Churchil had supported the Duke during the crisis. I know he encouraged Eden to allow for an informal role, similar to what Mountbatten did after Indian independence.
 

Operation Willi was the German code name for the unsuccessful attempt by the SS to kidnap Edward, Duke of Windsor in July 1940 and induce him to work with German dictator Adolf Hitler for either a peace settlement with Britain, or a restoration to the throne after the German conquest of the United Kingdom.

OK, so what if in desperation to prevent the DoW from leaving Spain for the Bahamas, Hilter's order to kidnap him had been carried out?

Edit: As I understand it, it didn't start out as a kidnap plot, more and attempt to get the DoW to Spain where he could be influenced easier but Hitler in desperation to stop the move to the Bahamas is said to have ordered an abduction to be organised at once.
Hard to imagine really, but what exactly is he going to do in Germany?
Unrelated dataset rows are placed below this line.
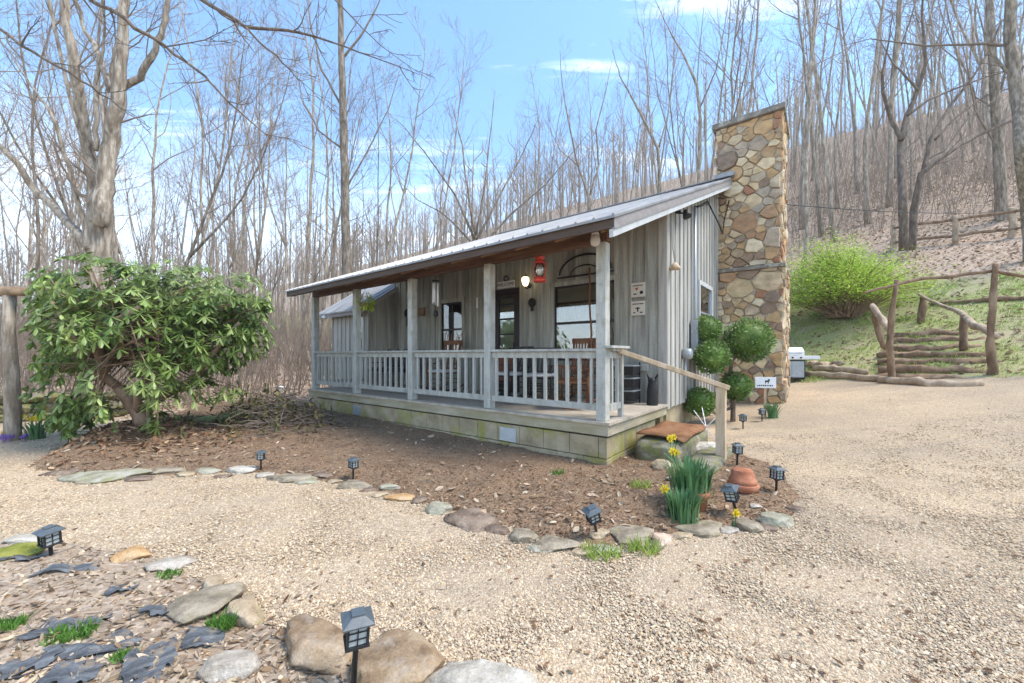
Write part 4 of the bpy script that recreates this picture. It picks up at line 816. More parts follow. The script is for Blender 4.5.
# daffodils
def daffodil_mesh(n, hgt, spread, seed, fl=0, wd=.011):
    rn = random.Random(seed); lm = MB(); fms = []
    for i in range(n):
        a = rn.uniform(0, 2 * PI); r0 = rn.uniform(0, spread * .45); ln = hgt * rn.uniform(.65, 1.1); lean = rn.uniform(.1, .75); b = V((math.cos(a) * r0, math.sin(a) * r0, 0)); d = V((math.cos(a), math.sin(a), 0)); sd = V((-d.y, d.x, 0)) * wd * rn.uniform(.7, 1.2)
        vs = []
        for k in range(5):
            t = k / 4; c = b + d * (lean * ln * .55 * t * t * (1.2 if rn.random() < .9 else 2)) + V((0, 0, ln * (t - .28 * lean * t ** 3))); wv = sd * (1 - t ** 3 * .8); vs += [c - wv, c + wv]
        lm.add(vs, [(2 * k, 2 * k + 1, 2 * k + 3, 2 * k + 2) for k in range(4)], True)
    for i in range(fl):
        a = rn.uniform(0, 2 * PI); rr = spread * rn.uniform(.1, .6); c = V((math.cos(a) * rr, math.sin(a) * rr, hgt * rn.uniform(.9, 1.12))); lm.tube([(c.x * .4, c.y * .4, 0), c], .004, 4)
        fd = V((rn.gauss(0, .5), -1, rn.uniform(-.1, .4))).normalized(); Q = fd.to_track_quat('Z', 'Y').to_matrix().to_4x4(); M4 = Matrix.Translation(c) @ Q
        fm = MB(); fms.append(fm)
        for k in range(6):
            an = k * PI / 3; e = V((math.cos(an), math.sin(an), 0)); s2 = V((-e.y, e.x, 0)); fm.add([M4 @ (e * .006), M4 @ (e * .026 + s2 * .013), M4 @ (e * .046 + V((0, 0, .004))), M4 @ (e * .026 - s2 * .013)], [(0, 1, 2, 3)])
        fm.lathe([(.008, 0), (.011, .018), (.017, .032), (.0145, .031), (.006, .004)], n=10, M=M4)
    return lm, fms
def daffodil(px, py, n, hgt, spread, seed, fl, label, z=None, wd=.011, name='daffodil'):
    p = on(px, py) if not isinstance(px, V) else px; t = empty(name, p, label, 'daffodils', group='daffodils'); a, b = daffodil_mesh(n, hgt, spread, seed, fl, wd)
    a.build('leaf_clump', MT['blade'], t)
    for f_ in b: f_.build('flower', MT['yellow'], t)
    return t
pp = on(697, 513); m = MB(); m.lathe([(.07, 0), (.085, .11), (.10, .112), (.104, .16), (.09, .162), (.082, .13)], n=24); m.lathe([(.086, .125), (.086, .135)], n=16)
o = m.build('clay_pot', MT['terracotta']); o.location = pp + V((.04, .08, 0)); tag(o, 'clay flowerpot holding the tall daffodils', 'flowerpot')
daffodil(pp + V((.02, .16, .12)), 0, 210, .30, .42, 3, 2, 'tall clump of daffodils growing from the clay pot', wd=.011)
daffodil(683, 520, 130, .27, .3, 4, 1, 'daffodil clump in front of the clay pot', wd=.009)
daffodil(735, 527, 2, .11, .05, 5, 1, 'single yellow daffodil bloom beside the bed edge stones', wd=.006)
daffodil(628, 470, 16, .2, .12, 6, 3, 'small daffodils with orange yellow blooms below the porch corner') if False else None
daffodil(37, 439, 60, .36, .3, 7, 14, 'daffodils in full yellow bloom by the log post', wd=.014)
daffodil(772, 418, 70, .34, .25, 8, 0, 'flowerless daffodil clump at the chimney base', wd=.014)
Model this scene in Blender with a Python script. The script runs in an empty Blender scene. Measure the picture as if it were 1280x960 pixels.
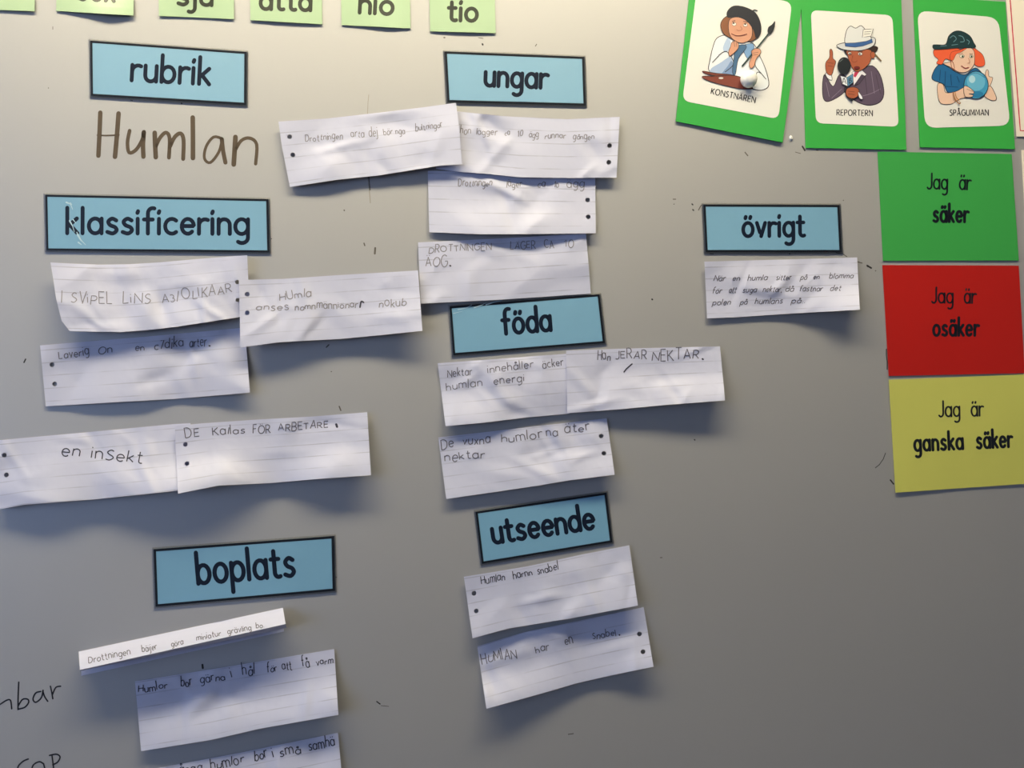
import bpy, math, random
from mathutils import Vector
from mathutils.geometry import tessellate_polygon

# ------------------------------------------------------------------ camera
S = bpy.context.scene
COL = S.collection
FPX = 1036.0                       # focal length in pixels of a 1280 px wide frame
DIST = 0.98                        # camera to whiteboard
CAM = Vector((0.0, -DIST, 1.50))
YAW, PITCH, ROLL = math.radians(9.0), math.radians(2.8), math.radians(1.55)
fw = Vector((math.sin(YAW)*math.cos(PITCH), math.cos(YAW)*math.cos(PITCH), math.sin(PITCH)))
r0 = fw.cross(Vector((0, 0, 1))).normalized()
u0 = r0.cross(fw).normalized()
RT = r0*math.cos(ROLL) - u0*math.sin(ROLL)
UP = u0*math.cos(ROLL) + r0*math.sin(ROLL)
cd = bpy.data.cameras.new('camera'); cam = bpy.data.objects.new('camera', cd); COL.objects.link(cam)
from mathutils import Matrix
m3 = Matrix((RT, UP, -fw)).transposed()
cam.matrix_world = Matrix.Translation(CAM) @ m3.to_4x4()
cd.sensor_width = 36.0; cd.lens = FPX/1280*36; cd.clip_start = 0.02
S.camera = cam

# ------------------------------------------------------------------ world, light, exposure
S.view_settings.view_transform = 'Standard'; S.view_settings.look = 'None'
S.view_settings.gamma = 1.0; S.view_settings.use_curve_mapping = False
S.view_settings.exposure = 0.34
W = bpy.data.worlds.new('world'); S.world = W; W.use_nodes = True
W.node_tree.nodes['Background'].inputs[0].default_value = (0.62, 0.75, 1.0, 1)
W.node_tree.nodes['Background'].inputs[1].default_value = 0.5
def area(name, loc, rot, sx, sy, power, color):
    l = bpy.data.lights.new(name, 'AREA'); l.shape = 'RECTANGLE'; l.size = sx; l.size_y = sy
    l.energy = power; l.color = color
    o = bpy.data.objects.new(name, l); o.location = loc; o.rotation_euler = rot; COL.objects.link(o)
    return o
DAY = 34.0
LAMP_E, LAMP_FILL = 22.5, 0.5         # radiance of the near lamp diffusers, of the added fill rows behind
for i in range(2):                 # daylight entering by the two windows of the left wall
    area('window_daylight', (-3.16, -2.35-2.5*i, 1.65), (0, math.radians(-90), 0), 1.4, 1.9, DAY, (0.42, 0.58, 1.0))

# ------------------------------------------------------------------ materials
def lin(c):
    return tuple(((v/255)/12.92 if v/255 <= .04045 else ((v/255+.055)/1.055)**2.4) for v in c) + (1,)
def mat(name, rgb, rough=.6, spec=.5, metal=0, ior=1.5, emit=None, noise=0.0, nscale=8.0, bump=0.0, bscale=200.0, coat=0.0, srgb=True):
    m = bpy.data.materials.new(name); m.use_nodes = True
    nt = m.node_tree; b = nt.nodes['Principled BSDF']
    c = lin(rgb) if srgb else tuple(rgb)+(1,)
    b.inputs['Base Color'].default_value = c
    b.inputs['Roughness'].default_value = rough
    b.inputs['Specular IOR Level'].default_value = spec
    b.inputs['Metallic'].default_value = metal; b.inputs['IOR'].default_value = ior
    b.inputs['Coat Weight'].default_value = coat
    b.inputs['Coat Roughness'].default_value = .12
    if emit:
        b.inputs['Emission Color'].default_value = tuple(emit[0])+(1,); b.inputs['Emission Strength'].default_value = emit[1]
    tc = nt.nodes.new('ShaderNodeTexCoord')
    if noise:
        n = nt.nodes.new('ShaderNodeTexNoise'); n.inputs['Scale'].default_value = nscale; n.inputs['Detail'].default_value = 4
        nt.links.new(tc.outputs['Object'], n.inputs['Vector'])
        r = nt.nodes.new('ShaderNodeMixRGB'); r.blend_type = 'MIX'
        r.inputs[1].default_value = tuple(min(1, v*(1+noise)) for v in c[:3])+(1,)
        r.inputs[2].default_value = tuple(v*(1-noise) for v in c[:3])+(1,)
        nt.links.new(n.outputs['Fac'], r.inputs[0]); nt.links.new(r.outputs[0], b.inputs['Base Color'])
    if bump:
        n = nt.nodes.new('ShaderNodeTexNoise'); n.inputs['Scale'].default_value = bscale; n.inputs['Detail'].default_value = 3
        nt.links.new(tc.outputs['Object'], n.inputs['Vector'])
        bp = nt.nodes.new('ShaderNodeBump'); bp.inputs['Strength'].default_value = bump; bp.inputs['Distance'].default_value = .001
        nt.links.new(n.outputs['Fac'], bp.inputs['Height']); nt.links.new(bp.outputs[0], b.inputs['Normal'])
    return m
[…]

Just be a very well regarded POW, I guess? I don't see what Germany gets out of it. I mean there will be the propaganda coup of a successful operation (like the kidnap/breakout of Mussolini) and it'll make the UK look like idiots but after that....then what? It isn't like Edward is going to be forced to make pro-German radio speeches.
 
Churchil had supported the Duke during the crisis. I know he encouraged Eden to allow for an informal role, similar to what Mountbatten did after Indian independence.
Absolutely. Though I believe Churchill felt the role should be a diplomatic one based abroad and not a UK based position - I would need to double check but I think the post Churchill favoured (and recommended to the Duke) was Ambassador to France so that he could still live in Paris.
 
Remember also that if push came to shove the UK troops guarding the use the same 9mm rounds the Germans did. I imagine that someone of appropriate rank had an informal talk with Churchill that explained it would be ever so terrible if they fell into the hands of the Nazi's and some things might need to happen. Afterwords they would have an after action report that would say it was ever so bad that the Germans shot the Duke and Duchess while trying to kidnap them.
 

rainsfall

Banned
Hard to imagine really, but what exactly is he going to do in Germany? Just be a very well regarded POW, I guess? I don't see what Germany gets out of it. I mean there will be the propaganda coup of a successful operation (like the kidnap/breakout of Mussolini) and it'll make the UK look like idiots but after that....then what? It isn't like Edward is going to be forced to make pro-German radio speeches.
Probably gunned down in 1945, assuming they didn't purge him after 20 July 1944.
 

rainsfall

Banned
Would he be in a concentration camp? I mean, it's possible that as the war goes, he becomes useless or whatever and is consigned to such a fate. It happens, but I have a heard time imagining after all that effort, they just dump him in Dacha.
I don't think Hitler at the time of the Nero Decree would have allowed Edward to have the last laugh and survive the war.
 
I don't think Hitler at the time of the Nero Decree would have allowed Edward to have the last laugh and survive the war.
Was Hitler still calling all the shots at that time? But yeah. I'd buy it, assuming he hadn't been rescued or traded or whatever by that time.
 

rainsfall

Banned
Was Hitler still calling all the shots at that time? But yeah. I'd buy it, assuming he hadn't been rescued or traded or whatever by that time.
A rescue would have been improbable.

OTOH, it is a distinct possibility that Edward would have been traded for Hess in 1941 so that Hitler could publicly execute Hess.
 
I think it’s far more likely if the Windsors were captured by the Nazis that they would end up as “permanent guests” of the Duke of Saxe-Coburg and Gotha at Schloss Callenberg until the end of the war, possibly with propaganda statements released in their name which they know nothing about.